Readership is in the toilet. The crickets are singing and I, as an accomplished writer with great works under my belt, am searching for a way out of this mess. Where are my readers? Have they lost confidence in me? You’d think Trump himself Tweeted that I should be ignored. Did he? I mean, I have been known to leave snarky comments on his Twitter account. Maybe I took it too far.

Maybe my words have grown stale or squirrely in light of my recent turbulence. It is no secret — this little writer is under duress. But I, faithful and dutiful writer that I am, show up every day, virtual pen in hand, and I do the work.

I write for clients. I write for pennies or dollars. I write lots of words for the sole purpose of lifting other writers. I write to stay sane. I write.

And now — to get the readers to once again see me as a talented individual.

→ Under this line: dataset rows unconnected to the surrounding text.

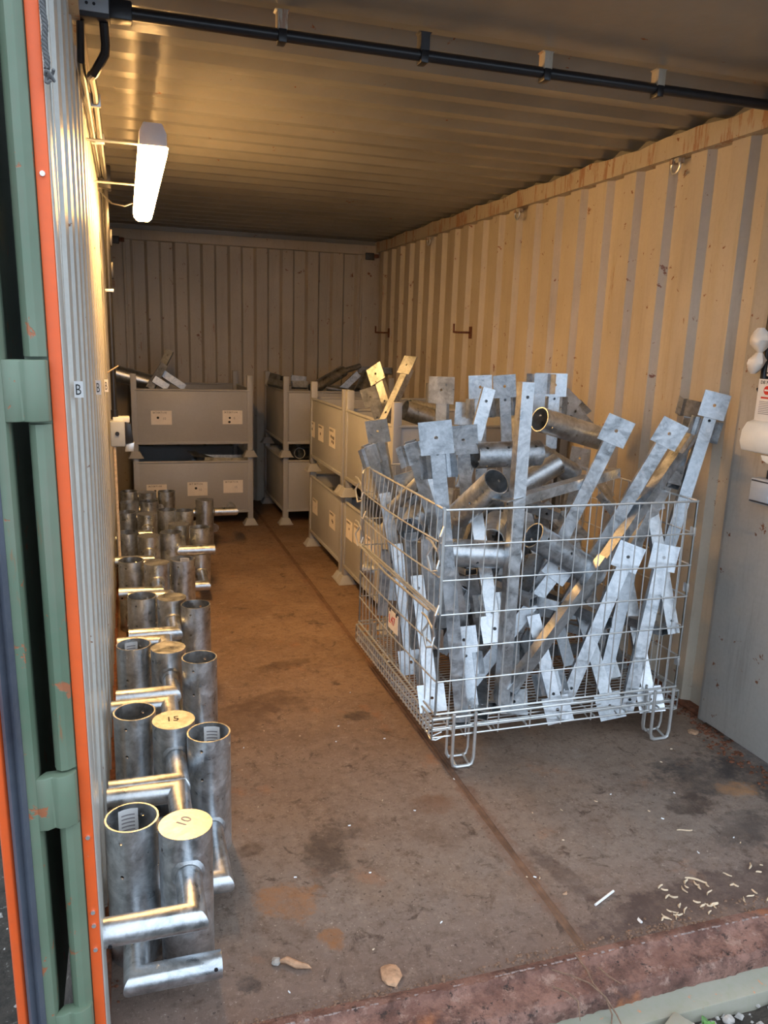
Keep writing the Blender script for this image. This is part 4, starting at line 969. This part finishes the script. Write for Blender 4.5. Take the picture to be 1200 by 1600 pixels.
# dry root over the sill
t = thing('dry_root', 'dry grey root hanging over the rusty sill', 'root', (1.12,-.03,0))
for pts in ([(.0,.045,.012), (.006,.0,.004), (.0,-.04,.0), (.012,-.075,-.01), (.02,-.095,-.04), (.015,-.105,-.09)],
            [(-.08,.02,.008), (-.04,-.005,.003), (-.01,-.035,.002), (.012,-.075,-.008), (.03,-.10,-.04), (.035,-.125,-.06)],
            [(-.10,-.02,.0), (-.075,-.045,.002), (-.06,-.07,-.006), (-.07,-.10,-.03)], [(.04,.0,.003), (.05,-.03,.0), (.07,-.055,-.004)]):
    MB().tube(pts, [.002]*(len(pts)-1)+[.001], 6).obj('strand', M_twig, t)
# weeds on the ground
def weed(x, y, z, n, s, lb, seed, leafw=.35):
    random.seed(seed); t = thing('weed', lb, 'weed', (x,y,z))
    for k in range(n):
        a = 2*PI*random.random(); l = s*(.5+.6*random.random()); el = .5+.8*random.random(); v = []; f = []
        for i in range(5):
            q = i/4; ww = l*leafw*math.sin(PI*min(q*.9+.08,1)); r_ = l*q*math.cos(el); zz = l*math.sin(el)*q-.35*l*q*q
            c_ = Vector((math.cos(a)*r_, math.sin(a)*r_, zz)); p = Vector((-math.sin(a), math.cos(a), 0))
            v += [tuple(c_-p*ww/2), tuple(c_+Vector((0,0,-.002))), tuple(c_+p*ww/2)]
        for i in range(4): f += [(3*i,3*i+1,3*i+4,3*i+3), (3*i+1,3*i+2,3*i+5,3*i+4)]
        mb = MB().add(v, f); o = mb.obj('leaf', M_leaf, t)
weed(1.375,-.185,-.10,46,.045,'small bright green weed at the bottom edge between concrete chunk and pebble',3)
weed(1.60,-.175,-.10,9,.07,'broad leaved weed at the bottom right picture corner',4,.6)
weed(-.30,.25,-.205,10,.04,'tiny weed on the dark ground at the bottom left',5)
# shrub seen through the gap left of the door
random.seed(9); t = thing('shrub', 'green leafy shrub beyond the open door at the top left', 'shrub', (-.95,4.0,-.2)); mb = MB()
for k in range(1400):
    p = Vector((max(-.5,min(.5,random.gauss(0,.25))), max(-.8,min(.8,random.gauss(0,.4))), min(2.6,abs(random.gauss(1.3,.6))))); a = random.random()*6; s = .05
    d1 = Vector((math.cos(a), math.sin(a), random.random()-.5))*s; d2 = Vector((-math.sin(a), math.cos(a), .3))*s*.5
    mb.add([p-d1, p-d2, p+d1, p+d2], [(0,1,2,3)])
o = mb.obj('foliage', M_leaf, t); o['kind'] = 'stuff'
MB().tube([(0,0,0), (.02,.03,.8), (0,0,1.9)], [.03,.02,.008], 8).obj('stem', M_twig, t)
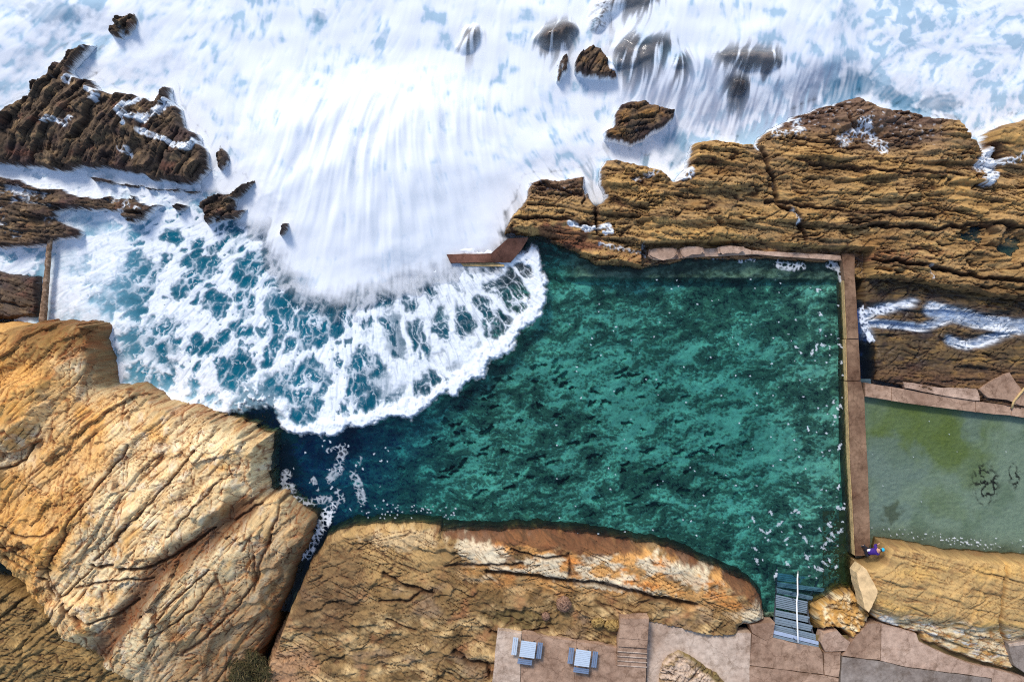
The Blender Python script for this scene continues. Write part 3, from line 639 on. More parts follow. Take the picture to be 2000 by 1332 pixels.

As a person with something more to say than the client articles I have to write on postpartum sex or on how to get your toddler to learn to use the potty. Tomorrow, I’ll be working hard to edit the work of other writers — and they’ll pay me for it. At least twice last month other poets hired me for a Zoom call just to discuss the creative vision for their poetry manuscripts. My freelance business is growing.

And here I am, on Medium, again like it is some kind of weird relationship I have with the white editorial screen. I am reading and clapping and hoping my work will stand out in the masses. I am checking my MPP with hope, followed by a sigh and an invisible question mark floating above my head. What the heck is going on here?

I thought I’d do the work and the readers would come. I thought MPP would explode into dollar signs like it’s done for many other deserving writers. But for me, this has not happened.

IF it had happened as I’d planned — I wouldn’t be running a Go Fund Me to find a place to live. I am sorely disappointed. But here I am. Faithful and dutiful writer that I am — one that loves this community beyond all reason.

Maybe the boob-lady picture will help. I’ll check MPP tomorrow — we’ll see.

>INSERT QUESTION MARK HERE<

Signed,

One tired writer

Thanks for reading this half-rant, half-snark ramblings of my thoughts. Sometimes, a writer just needs to do that.